### EXERCISE DIRECTIONS
Repeat each line word for word.
################
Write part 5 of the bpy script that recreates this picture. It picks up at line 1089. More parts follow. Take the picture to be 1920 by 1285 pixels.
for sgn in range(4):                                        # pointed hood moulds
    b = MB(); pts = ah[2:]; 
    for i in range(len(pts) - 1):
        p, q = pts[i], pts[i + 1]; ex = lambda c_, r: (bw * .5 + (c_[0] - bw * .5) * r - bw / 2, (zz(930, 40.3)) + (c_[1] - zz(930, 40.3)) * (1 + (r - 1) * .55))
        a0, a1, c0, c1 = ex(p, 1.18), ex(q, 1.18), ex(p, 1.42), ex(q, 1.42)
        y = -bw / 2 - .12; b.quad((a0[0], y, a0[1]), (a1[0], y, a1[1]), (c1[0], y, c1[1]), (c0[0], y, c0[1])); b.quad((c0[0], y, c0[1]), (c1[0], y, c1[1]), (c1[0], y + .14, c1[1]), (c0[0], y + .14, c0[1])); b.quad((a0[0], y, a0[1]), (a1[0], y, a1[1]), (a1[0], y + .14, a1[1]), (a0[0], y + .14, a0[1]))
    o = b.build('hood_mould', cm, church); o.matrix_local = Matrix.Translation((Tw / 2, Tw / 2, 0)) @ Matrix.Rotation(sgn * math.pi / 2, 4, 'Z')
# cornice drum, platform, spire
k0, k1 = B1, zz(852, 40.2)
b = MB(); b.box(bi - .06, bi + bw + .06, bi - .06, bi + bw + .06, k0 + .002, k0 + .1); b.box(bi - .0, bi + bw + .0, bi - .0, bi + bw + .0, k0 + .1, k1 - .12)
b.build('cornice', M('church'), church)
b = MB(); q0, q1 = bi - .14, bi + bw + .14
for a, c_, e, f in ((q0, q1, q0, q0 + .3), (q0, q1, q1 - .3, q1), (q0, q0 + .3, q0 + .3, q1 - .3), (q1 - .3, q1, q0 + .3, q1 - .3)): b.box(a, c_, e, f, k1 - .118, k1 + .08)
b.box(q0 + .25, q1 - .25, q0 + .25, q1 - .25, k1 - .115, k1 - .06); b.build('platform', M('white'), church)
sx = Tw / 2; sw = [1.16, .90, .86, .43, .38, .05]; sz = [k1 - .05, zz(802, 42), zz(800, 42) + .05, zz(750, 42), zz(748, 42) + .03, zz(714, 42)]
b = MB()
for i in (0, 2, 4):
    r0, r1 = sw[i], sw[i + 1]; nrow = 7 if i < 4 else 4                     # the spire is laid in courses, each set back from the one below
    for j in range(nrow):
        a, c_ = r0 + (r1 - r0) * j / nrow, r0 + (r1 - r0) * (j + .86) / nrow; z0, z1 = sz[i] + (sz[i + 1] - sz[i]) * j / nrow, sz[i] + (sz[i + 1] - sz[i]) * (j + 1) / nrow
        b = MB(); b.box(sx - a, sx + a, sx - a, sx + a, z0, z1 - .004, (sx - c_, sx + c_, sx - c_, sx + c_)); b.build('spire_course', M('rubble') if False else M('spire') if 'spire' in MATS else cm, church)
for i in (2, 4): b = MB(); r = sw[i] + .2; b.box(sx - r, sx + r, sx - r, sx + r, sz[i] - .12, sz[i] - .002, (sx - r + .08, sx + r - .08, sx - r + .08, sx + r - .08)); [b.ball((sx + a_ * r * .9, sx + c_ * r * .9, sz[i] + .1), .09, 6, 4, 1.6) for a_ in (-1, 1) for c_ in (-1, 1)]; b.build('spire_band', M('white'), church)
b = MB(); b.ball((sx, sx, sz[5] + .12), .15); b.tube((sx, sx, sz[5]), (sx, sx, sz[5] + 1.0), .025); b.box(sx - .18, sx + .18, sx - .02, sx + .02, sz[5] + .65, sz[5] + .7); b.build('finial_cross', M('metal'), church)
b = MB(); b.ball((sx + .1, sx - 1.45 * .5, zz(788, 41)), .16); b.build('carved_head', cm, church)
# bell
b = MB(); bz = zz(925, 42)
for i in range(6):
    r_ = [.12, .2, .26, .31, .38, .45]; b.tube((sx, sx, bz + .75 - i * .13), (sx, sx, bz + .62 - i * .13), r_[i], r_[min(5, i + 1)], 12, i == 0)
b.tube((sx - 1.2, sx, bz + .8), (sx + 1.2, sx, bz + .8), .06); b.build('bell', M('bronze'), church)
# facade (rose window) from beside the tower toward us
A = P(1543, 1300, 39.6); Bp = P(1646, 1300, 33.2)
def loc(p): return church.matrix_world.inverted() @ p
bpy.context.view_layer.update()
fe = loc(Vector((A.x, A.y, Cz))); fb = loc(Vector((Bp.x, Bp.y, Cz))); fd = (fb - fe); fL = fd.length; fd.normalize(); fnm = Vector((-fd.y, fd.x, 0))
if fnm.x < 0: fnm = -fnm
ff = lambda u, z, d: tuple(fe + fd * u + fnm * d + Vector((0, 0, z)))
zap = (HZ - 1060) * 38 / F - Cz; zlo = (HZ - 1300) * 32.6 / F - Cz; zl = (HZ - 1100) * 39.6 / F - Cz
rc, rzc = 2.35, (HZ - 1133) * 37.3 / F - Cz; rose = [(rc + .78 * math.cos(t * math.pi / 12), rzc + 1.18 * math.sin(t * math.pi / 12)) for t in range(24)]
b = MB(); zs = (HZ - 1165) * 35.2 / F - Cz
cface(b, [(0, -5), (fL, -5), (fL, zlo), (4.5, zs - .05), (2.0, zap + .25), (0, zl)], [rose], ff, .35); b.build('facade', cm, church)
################
### REPLY
Write part 5 of the bpy script that recreates this picture. It picks up at line 1089. More parts follow. Take the picture to be 1920 by 1285 pixels.
for sgn in range(4):                                        # pointed hood moulds
    b = MB(); pts = ah[2:]; 
    for i in range(len(pts) - 1):
        p, q = pts[i], pts[i + 1]; ex = lambda c_, r: (bw * .5 + (c_[0] - bw * .5) * r - bw / 2, (zz(930, 40.3)) + (c_[1] - zz(930, 40.3)) * (1 + (r - 1) * .55))
        a0, a1, c0, c1 = ex(p, 1.18), ex(q, 1.18), ex(p, 1.42), ex(q, 1.42)
        y = -bw / 2 - .12; b.quad((a0[0], y, a0[1]), (a1[0], y, a1[1]), (c1[0], y, c1[1]), (c0[0], y, c0[1])); b.quad((c0[0], y, c0[1]), (c1[0], y, c1[1]), (c1[0], y + .14, c1[1]), (c0[0], y + .14, c0[1])); b.quad((a0[0], y, a0[1]), (a1[0], y, a1[1]), (a1[0], y + .14, a1[1]), (a0[0], y + .14, a0[1]))
    o = b.build('hood_mould', cm, church); o.matrix_local = Matrix.Translation((Tw / 2, Tw / 2, 0)) @ Matrix.Rotation(sgn * math.pi / 2, 4, 'Z')
# cornice drum, platform, spire
k0, k1 = B1, zz(852, 40.2)
b = MB(); b.box(bi - .06, bi + bw + .06, bi - .06, bi + bw + .06, k0 + .002, k0 + .1); b.box(bi - .0, bi + bw + .0, bi - .0, bi + bw + .0, k0 + .1, k1 - .12)
b.build('cornice', M('church'), church)
b = MB(); q0, q1 = bi - .14, bi + bw + .14
for a, c_, e, f in ((q0, q1, q0, q0 + .3), (q0, q1, q1 - .3, q1), (q0, q0 + .3, q0 + .3, q1 - .3), (q1 - .3, q1, q0 + .3, q1 - .3)): b.box(a, c_, e, f, k1 - .118, k1 + .08)
b.box(q0 + .25, q1 - .25, q0 + .25, q1 - .25, k1 - .115, k1 - .06); b.build('platform', M('white'), church)
sx = Tw / 2; sw = [1.16, .90, .86, .43, .38, .05]; sz = [k1 - .05, zz(802, 42), zz(800, 42) + .05, zz(750, 42), zz(748, 42) + .03, zz(714, 42)]
b = MB()
for i in (0, 2, 4):
    r0, r1 = sw[i], sw[i + 1]; nrow = 7 if i < 4 else 4                     # the spire is laid in courses, each set back from the one below
    for j in range(nrow):
        a, c_ = r0 + (r1 - r0) * j / nrow, r0 + (r1 - r0) * (j + .86) / nrow; z0, z1 = sz[i] + (sz[i + 1] - sz[i]) * j / nrow, sz[i] + (sz[i + 1] - sz[i]) * (j + 1) / nrow
        b = MB(); b.box(sx - a, sx + a, sx - a, sx + a, z0, z1 - .004, (sx - c_, sx + c_, sx - c_, sx + c_)); b.build('spire_course', M('rubble') if False else M('spire') if 'spire' in MATS else cm, church)
for i in (2, 4): b = MB(); r = sw[i] + .2; b.box(sx - r, sx + r, sx - r, sx + r, sz[i] - .12, sz[i] - .002, (sx - r + .08, sx + r - .08, sx - r + .08, sx + r - .08)); [b.ball((sx + a_ * r * .9, sx + c_ * r * .9, sz[i] + .1), .09, 6, 4, 1.6) for a_ in (-1, 1) for c_ in (-1, 1)]; b.build('spire_band', M('white'), church)
b = MB(); b.ball((sx, sx, sz[5] + .12), .15); b.tube((sx, sx, sz[5]), (sx, sx, sz[5] + 1.0), .025); b.box(sx - .18, sx + .18, sx - .02, sx + .02, sz[5] + .65, sz[5] + .7); b.build('finial_cross', M('metal'), church)
b = MB(); b.ball((sx + .1, sx - 1.45 * .5, zz(788, 41)), .16); b.build('carved_head', cm, church)
# bell
b = MB(); bz = zz(925, 42)
for i in range(6):
    r_ = [.12, .2, .26, .31, .38, .45]; b.tube((sx, sx, bz + .75 - i * .13), (sx, sx, bz + .62 - i * .13), r_[i], r_[min(5, i + 1)], 12, i == 0)
b.tube((sx - 1.2, sx, bz + .8), (sx + 1.2, sx, bz + .8), .06); b.build('bell', M('bronze'), church)
# facade (rose window) from beside the tower toward us
A = P(1543, 1300, 39.6); Bp = P(1646, 1300, 33.2)
def loc(p): return church.matrix_world.inverted() @ p
bpy.context.view_layer.update()
fe = loc(Vector((A.x, A.y, Cz))); fb = loc(Vector((Bp.x, Bp.y, Cz))); fd = (fb - fe); fL = fd.length; fd.normalize(); fnm = Vector((-fd.y, fd.x, 0))
if fnm.x < 0: fnm = -fnm
ff = lambda u, z, d: tuple(fe + fd * u + fnm * d + Vector((0, 0, z)))
zap = (HZ - 1060) * 38 / F - Cz; zlo = (HZ - 1300) * 32.6 / F - Cz; zl = (HZ - 1100) * 39.6 / F - Cz
rc, rzc = 2.35, (HZ - 1133) * 37.3 / F - Cz; rose = [(rc + .78 * math.cos(t * math.pi / 12), rzc + 1.18 * math.sin(t * math.pi / 12)) for t in range(24)]
b = MB(); zs = (HZ - 1165) * 35.2 / F - Cz
cface(b, [(0, -5), (fL, -5), (fL, zlo), (4.5, zs - .05), (2.0, zap + .25), (0, zl)], [rose], ff, .35); b.build('facade', cm, church)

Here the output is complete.